Tuesday, July 22, 2014

Day 18



Well I woke up at my new home for a while! My friend has a house off the grid in Northern California that is trading me rent for work. I told him what I am doing with my photo excursion and he said that I could stay however long I need to get some photo stuff done. I really want to take a journalism class online through Matador. It’s a three-month journalism class that teaches you the basics and from then on, you have access to the site forever on. So you can find jobs and projects on there. What a dream job, to get paid for writing and photographing- one day… one day, soon! I have been manifesting this for so long.  I truly feel that some times are not the right time.  But the time is now.

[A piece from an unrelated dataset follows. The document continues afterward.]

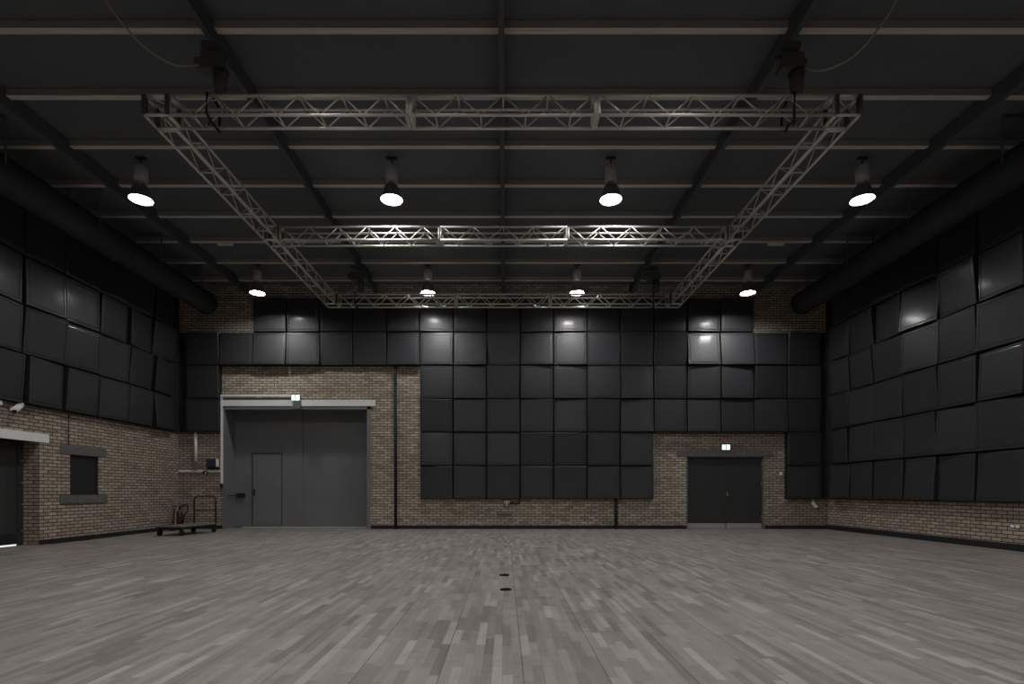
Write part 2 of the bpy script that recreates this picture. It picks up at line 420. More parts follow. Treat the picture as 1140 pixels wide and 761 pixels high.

I can feel it.  I have worked so hard for this.  I have thought about this for some years now. I have journals from years ago that say, “I want to be a published photographer, I want to be a National Geographic photographer.” But it was not my time. I feel that I had to work and grow to get to this point where I could drop everything and be in the right mind frame to make it happen.  But again, I also thank the random guy at the bar who told me,  “You know you want to be taking photos that mean something, what are you doing here? I give you 18 months to be published.”  That really did it right there.  I sold everything and gave my job some time to hire someone new and I bolted.  I have never felt better about anything before. I have always felt alive and loved life, but I can’t exactly explain how I feel now. I feel calm and confident. I feel little and big at the same time. I am alone, but I don’t feel alone.  I actually feel the most support than I ever have by my friends and family. I feel like a strong woman. I feel whole. I just feel…good.   And on that note.. Im out. I love you all.